Australia’s ambassador for people smuggling has never been to Nauru, one of Australia’s two key offshore processing destinations, it was reported on Wednesday.
Andrew Goledzinowski was appointed in November 2014 as the diplomat leading Australia’s international engagement against people smuggling, trafficking and slavery.
However according to freedom of information documents obtained by the ABC, Goledzinowski has not set foot on the island nation at the heart of the federal government’s action against people smuggling.
The records from the Department of Foreign Affairs and Trade show that no one in Goledzinowski’s role has visited Nauru since 2010, despite the offshore processing centre reopening in 2012.
He has visited Papua New Guinea’s Manus Island twice.
Previous ambassadors have had a key role in Australia’s immigration policy including in negotiating the offshore processing deal with Nauru. Goledzinowski’s responsibilities now include assisting with the resettlement of the almost 400 people on the island currently under Nauru’s care, as well as more than 870 on Manus Island, and in the negotiations with third countries. Nauru has only offered short-term resettlement to refugees.
At the time of Goledzinowski’s appointment, the foreign affairs minister, Julie Bishop, said he would work closely with the Operation Sovereign Borders joint agency taskforce to ensure government coordination of the international elements.

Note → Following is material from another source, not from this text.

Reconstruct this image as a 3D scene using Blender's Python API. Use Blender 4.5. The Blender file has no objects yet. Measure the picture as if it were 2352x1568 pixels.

“The ambassador for people smuggling issues plays an important role in promoting effective and practical international cooperation to counter people smuggling in support of Operation Sovereign Borders,” she said.
The department said Goledzinowski’s role focuses on ensuring the international resettlement and deterrence measures are effectively coordinated in federal policy.
During an international standoff over several boats carrying about 2,000 Rohingya asylum seekers, Goledzinowski said a specially convened summit heard that resettlement was “not a durable solution”. He said at least one other country would likely look to Australia for briefings on its asylum seeker policies.
Goledzinowski is one of three diplomats to represent Australia on behalf of a specific policy, including Natasha Stott Despoja as the ambassador for women and girls, and Patrick Suckling as ambassador for the environment.
The government says it is in negotiations with third countries to resettle refugees from Nauru and Manus Island. Government policy, first announced by the former prime minister Kevin Rudd, dictates that no one who arrived by boat after July 2013 will ever settle in Australia.
A $55m deal with Cambodia to take people from Nauru has been taken up by just six people, with most of them later going home rather than stay in the south-east Asian country.
The government said this week its plan to ban those resettled elsewhere from ever returning to Australia under any visa was necessary to strengthen negotiations with other countries and to send further “signals” to people smugglers.
Labor unanimously voted to block to the bill.